** start Input material **

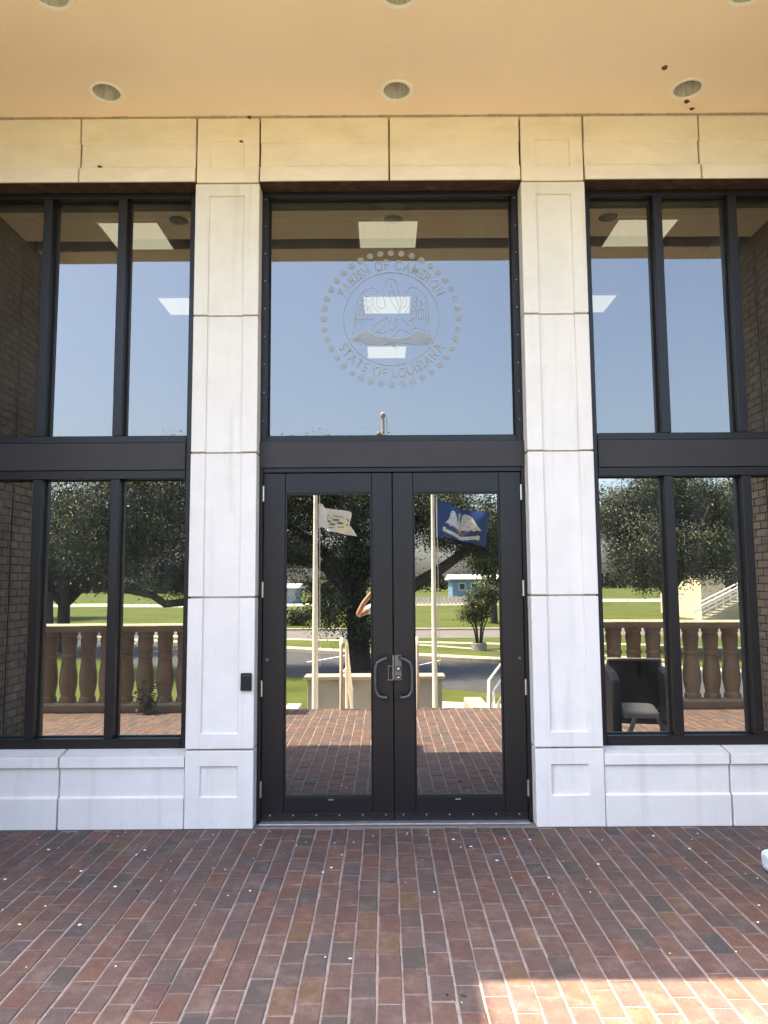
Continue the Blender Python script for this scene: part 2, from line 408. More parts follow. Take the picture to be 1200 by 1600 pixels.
for sx, lb in ((-1, 'pale stone pillar with sunk panels left of the double doors'), (1, 'pale stone pillar with sunk panels right of the double doors')):
    t = thing('stone_pillar', (sx*1.1875, .17, 0), lb, 'pillar', 'stone pillars either side of the doors')
    X0, X1 = sorted((sx*.955, sx*1.42)); P0, P1 = sorted((sx*1.065, sx*1.318))
    zj = [0, .52, 1.55, 2.565, 3.562, 4.558]
    for k in range(5):
        if k == 0: pz = (.208, .41)
        else: pz = (.627, 4.46)
        dx = rng.uniform(-.0015, .0015); dy = rng.uniform(0, .002)
        block(X0+dx, X1+dx, zj[k]+(JG if k else .001), zj[k+1]-JG, P0, P1, *pz, y0=-dy).build('stone_block', 'stone', t, bevel=.0035)
    MB().box(X0+.012, X1-.012, .026, .33, .002, 4.55).build('mortar_core', 'joint', t)
# ---- lintel course: stone panels between pillar heads
def lintel_prof(y=0.):
    return [(y,5.062),(y,4.871),(y+.020,4.865),(y+.014,4.677),(y-.014,4.674),(y-.018,4.564),(y+.30,4.564),(y+.30,5.062)]
def lint(cat_lb, spans, x0, x1):
    t = thing('stone_lintel', ((x0+x1)/2, .15, 4.56), cat_lb, 'lintel', 'stone lintels under the porch ceiling')
    for a, b_ in spans:
        MB().prism_x(lintel_prof(rng.uniform(-.002, .002)), a+JG, b_-JG).build('stone_panel', 'lintel_stone', t, bevel=.003)
    MB().box(x0+.01, x1-.01, .032, .29, 4.572, 5.055).build('mortar_core', 'joint_brown', t)
    return t
lint('weathered cream stone lintel above the window left of the doors', [(-3.62,-2.272),(-2.272,-1.42)], -3.62, -1.42)
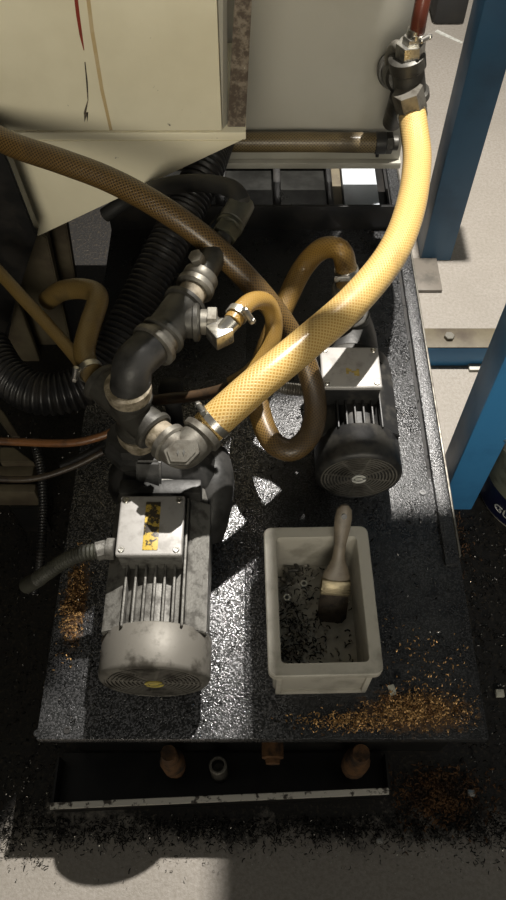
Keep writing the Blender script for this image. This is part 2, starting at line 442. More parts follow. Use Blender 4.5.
# left motor
LMx, LMz, LR = -.163, .375, .0925
lm = thing('pump', 'large grey electric pump at the left, with yellow sticker on its terminal box', 'pump', (LMx, .6, TZ), 'electric coolant pumps on the tank')
tb, lc = motor(lm, LMx, .348, LMz, LR, .072, (-.226, -.116, .520, .632, .44, .502), (M['motor'], M['cowl'], M['cowl'], M['lid_grey']), 7, .66, plain('yellow_badge', (.6, .5, .1), (.5, .4, .1), .4), .052)
def sticker():
    k = N('worn_yellow_sticker'); p = k.coord(); n = k.noise(p, 70, 5, .75)
    sp = k.n('ShaderNodeSeparateXYZ'); k.l(k.coord('Generated'), sp.inputs[0])
    f = k.step(k.math('ADD', n, k.math('MULTIPLY', sp.outputs[1], .05)), .50, .56)
    k.col(k.mix(f, (.5, .35, .055), (.035, .028, .02))); k.rough(.45); return k.m
b = new(); a0, a1 = P(142, 550, z=.503), P(161, 502, z=.503); box(b, a0.x, a1.x, a0.y, a1.y, .5012, .503, .0004)
obj('sticker', b, sticker(), tb, 'worn black and yellow warning sticker')
# junction body under box and pump
b = new()
box(b, -.238, -.092, .655, .685, TZ, .468, .004)
lathe(b, (LMx, .68, LMz), (0, 1, 0), [(0, .085), (.01, .10), (.03, .112), (.06, .114), (.085, .104), (.10, .08), (.11, .05)], 48)
prism(b, [(LMx-.045, .66, .44), (LMx+.0, .66, .46), (LMx+.0, .70, .50), (LMx-.045, .70, .50)], (0, .06, 0), .004)
obj('pump_housing', b, M['iron_dark'], lm)
b = new()   # rounded suction cover on the right side
sweep(b, smooth_path([(-.088, .64, .33), (-.082, .67, .37), (-.076, .72, .40), (-.080, .78, .40)], 10), lambda s: .032+.01*math.sin(s*18), 20)
obj('suction_cover', b, M['iron_dark'], lm)
for dx, dz in ((-.06, .07), (.065, .05)):
    b = new(); hexnut(b, (LMx+dx, .672, LMz+dz), (LMx+dx, .655, LMz+dz), .009); obj('bolt', b, M['zinc'], lm)
b = new(); q = V((-.215, .75, .47)); lathe(b, q, (0, 0, 1), [(0, .055), (.02, .055), (.024, .046), (.045, .044)], 8, PI/8); obj('discharge_flange', b, M['iron_dark'], lm)

# right motor
RMx, RMz, RR = .205, .372, .084
rm = thing('pump', 'smaller black electric pump at the right with white badge on its fan guard', 'pump', (RMx, .95, TZ), 'electric coolant pumps on the tank')
tb2, rc = motor(rm, RMx, .742, RMz, RR, .072, (.131, .246, .872, .972, .43, .492), (M['motor_black'], M['motor_black'], M['motor_black'], M['lid_grey']), 6, .985, M['white'], .045)
b = new(); q = P(352, 372, z=.493)
for i in range(5):
    a = i*1.3; box(b, q.x-.011+.005*i, q.x-.006+.005*i, q.y-.004+.006*math.sin(a), q.y+.006+.004*math.cos(a), .4918, .4928, 0)
obj('sticker', b, plain('faded_yellow_mark', (.45, .34, .10), (.2, .15, .06), .5), tb2, 'scraps of a yellow warning mark')
b = new()
lathe(b, (RMx, 1.0, RMz-.005), (0, 1, 0), [(0, .05), (.01, .062), (.03, .066), (.10, .066), (.14, .06), (.15, .04)], 40)
box(b, RMx-.06, RMx+.05, 1.01, 1.13, TZ, .33, .004)
obj('pump_housing', b, M['iron_dark'], rm)
pb, pt_ = P(356, 338, z=.36), P(346, 283, z=.53)
b = new(); cyl(b, pb, pb.lerp(pt_, .45), .034, 28); cyl(b, pb.lerp(pt_, .42), pb.lerp(pt_, .9), .028, 28); obj('riser_pipe', b, M['iron'], rm)
b = new(); cyl(b, pb.lerp(pt_, .38), pb.lerp(pt_, .47), .038, 28); obj('pipe_collar', b, M['iron'], rm)
b = new(); cyl(b, pb.lerp(pt_, .84), pb.lerp(pt_, .95), .032, 28, .004); obj('pipe_collar', b, M['zinc'], rm, 'bright zinc collar')
b = new(); cyl(b, pb.lerp(pt_, .95), pt_, .022, 24); obj('hose_tail', b, M['zinc'], rm)
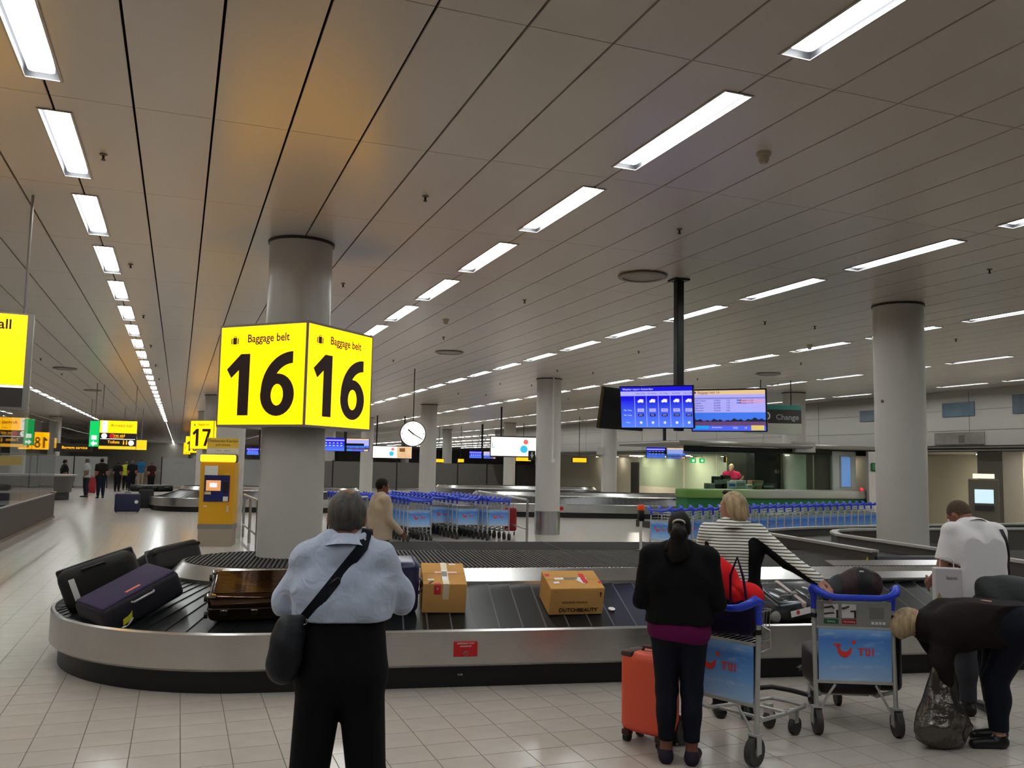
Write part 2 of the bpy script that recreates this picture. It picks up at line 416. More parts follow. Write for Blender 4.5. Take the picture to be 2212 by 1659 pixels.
# ------------------------------------------------------------------ infeed conveyor on the right
cvy = thing('infeed_conveyor', 'dark walled infeed conveyor bending in from the right with pale top rails', 'conveyor', (0, 0, 0))
def arc(c, r, a0, a1, n=10): return [Vector((c[0]+r*math.cos(a0+(a1-a0)*k/n), c[1]+r*math.sin(a0+(a1-a0)*k/n), 0)) for k in range(n+1)]
RZ = .97
def zr(p): return Vector((p[0], p[1], RZ))
Aend = Z(1890, 1192, RZ); Amid = Z(1645, 1151, RZ); Bend = Z(2060, 1192, RZ); Bmid = Z(1812, 1156, RZ)
railA = [Aend, Aend.lerp(Amid, .5), Amid, Z(1652, 1146, RZ), Z(1690, 1143, RZ), Z(1760, 1140, RZ), Z(1900, 1137, RZ), Z(2080, 1134, RZ), Z(2240, 1132, RZ), Z(2400, 1130, RZ)]
railB = [Bend+(Bend-Bmid)*.6, Bend, Bend.lerp(Bmid, .5), Bmid, Z(1800, 1151, RZ), Z(1806, 1147, RZ), Z(1840, 1145, RZ), Z(1920, 1144, RZ), Z(2080, 1143, RZ), Z(2240, 1143, RZ), Z(2400, 1143, RZ)]
m_wall = mat('conveyor_wall', '#4d4a46', .45, noise=(2, .05)); m_rail = mat('conveyor_rail', '#b5b4ae', .4, .2)
for nm, rl in (('A', railA), ('B', railB)):
    wl = MB(); rlm = MB()
    P = [Vector(p) for p in rl]
    N = []
    for i, p in enumerate(P):
        t_ = (P[min(i+1, len(P)-1)]-P[max(i-1, 0)]).normalized(); N.append(Vector((-t_.y, t_.x, 0)))
    for off, lst in ((.0, []),):
        wl.strip([p+n*.03 for p, n in zip(P, N)], [p+n*.03-Vector((0, 0, .97)) for p, n in zip(P, N)])
        wl.strip([p-n*.03 for p, n in zip(P, N)], [p-n*.03-Vector((0, 0, .97)) for p, n in zip(P, N)])
        wl.add([P[0]+N[0]*.03, P[0]-N[0]*.03, P[0]-N[0]*.03-Vector((0, 0, .97)), P[0]+N[0]*.03-Vector((0, 0, .97))], [(0, 1, 2, 3)])
    a = [p+n*.05+Vector((0, 0, .02)) for p, n in zip(P, N)]; b = [p-n*.05+Vector((0, 0, .02)) for p, n in zip(P, N)]
    a2 = [p-Vector((0, 0, .03)) for p in a]; b2 = [p-Vector((0, 0, .03)) for p in b]
    rlm.strip(a, b); rlm.strip(a, a2); rlm.strip(b, b2); rlm.strip(a2, b2); rlm.add([a[0], b[0], b2[0], a2[0]], [(0, 1, 2, 3)])
    part('side_wall', wl, m_wall, cvy); part('top_rail', rlm, m_rail, cvy)
bl = MB(); na = [Vector((p.x, p.y, .86)) for p in railA]; nb = [Vector((p.x, p.y, .86)) for p in railB[1:]]
bl.strip(na, nb[:len(na)]); part('belt', bl, m_rubber, cvy)
e0, e1 = Vector((Aend.x, Aend.y, .87)), Vector((Bend.x, Bend.y, .87))
part('end_roller', MB().cyl(e0+(e0-e1).normalized()*.0, e1+(e1-e0)*.25, .06, 20), mat('roller', '#33333a', .35), cvy, 40)
# chute plate between conveyor end and carousel
s0 = Z(1815, 1221, .84); s1 = Z(2230, 1222, .84)
ch = MB(); q0, q1 = LU(5.9, .95, .755), LU(9.5, .95, .755); h0, h1 = LU(5.75, 1.28, .90), LU(9.5, 1.28, .90)
ch.add([q0, q1, h1, h0, q0-Vector((0, 0, .02)), q1-Vector((0, 0, .02)), h1-Vector((0, 0, .02)), h0-Vector((0, 0, .02))], [(0, 1, 2, 3), (4, 7, 6, 5), (0, 4, 5, 1), (1, 5, 6, 2), (2, 6, 7, 3), (3, 7, 4, 0)])
part('chute_plate', ch, mat('bright_steel', '#c6c4c4', .3, 1.), cvy)
def on_wall(pa, pb, f, z):      # point on a rail's wall face toward the camera
    p = pa.lerp(pb, f); n = Vector((-(pb-pa).y, (pb-pa).x, 0)).normalized()
    if n.dot(-p) < 0: n = -n
    return Vector((p.x, p.y, z))+n*.035, math.atan2(n.y, n.x)+PI/2
nt_, az = on_wall(Aend, Amid, .82, .80)
part('notice_sheet', MB().box((0, -.004, 0), (.16, .003, .2)), mat('paper', '#b9b5b0', .7), cvy, loc=nt_, rot=(0, 0, az))
for k in range(5): text('xxxx xxxx', .02, m_grey, cvy, nt_+rotz((0, -.008, .07-.03*k), az), (PI/2, 0, az)) if False else None
wn, az = on_wall(Aend, Amid, .03, .86)
wt = part('warning_label', MB().prism([(-.06, -.05), (.06, -.05), (0, .055)], -.002, .002), mat('warning_yellow', '#d8c21a', .5), cvy, loc=wn+rotz((0, -.006, 0), az), rot=(PI/2, 0, az))

# photo-eye post with orange lamp on the cover
pp = Z(1384, 1190, DECK)
t = thing('signal_post', 'slim white post with an orange lamp on the carousel cover', 'signal post', pp)
part('pole', MB().cyl((0, 0, 0), (0, 0, .36), .017, 12), m_white, t, 40)
part('foot', MB().cyl((0, 0, 0), (0, 0, .012), .05, 16), m_black, t, 40)
part('housing', MB().rbox((0, 0, .42), (.065, .065, .13), .01, 2), m_black, t, 40)
part('lamp', MB().rbox((0, 0, .515), (.068, .068, .065), .01, 2), mat('orange_lens', '#d6431a', .35, emit='#d6431a', es=.25), t, 40)
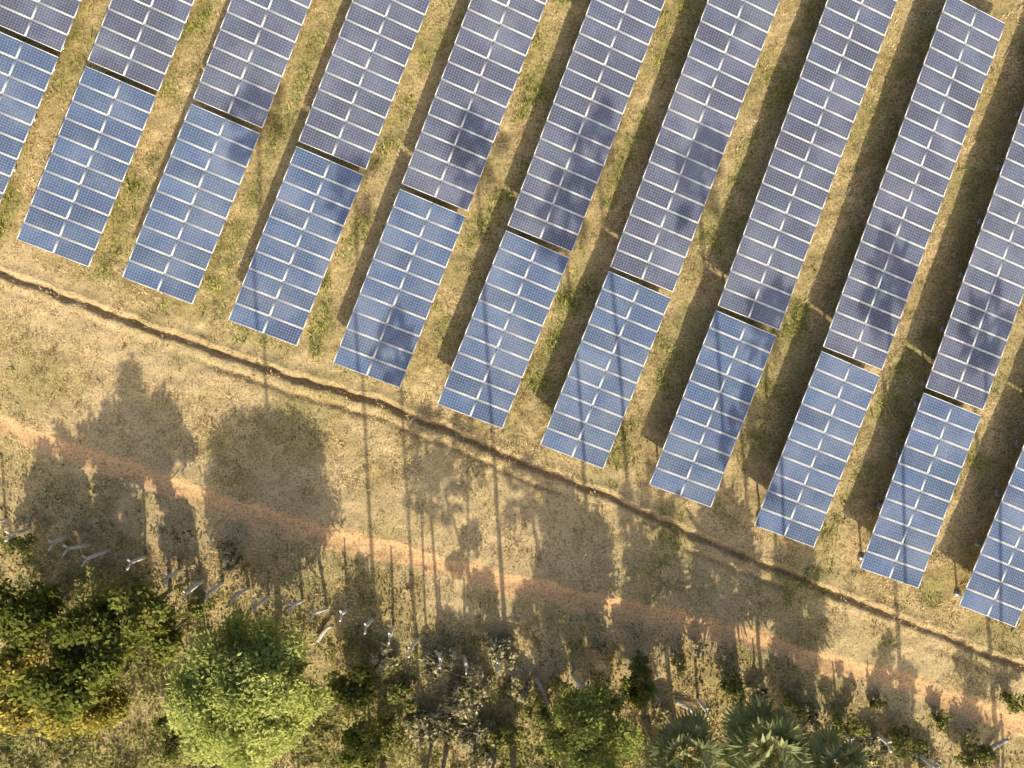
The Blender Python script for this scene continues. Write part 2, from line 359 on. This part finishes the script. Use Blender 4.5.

** end Input material **

| Written task |
Search the entries for the word "Take", then gather every line that has it.

| Final answer |
Continue the Blender Python script for this scene: part 2, from line 408. More parts follow. Take the picture to be 1200 by 1600 pixels.
Write part 2 of the bpy script that recreates this picture. It picks up at line 416. More parts follow. Write for Blender 4.5. Take the picture to be 2212 by 1659 pixels.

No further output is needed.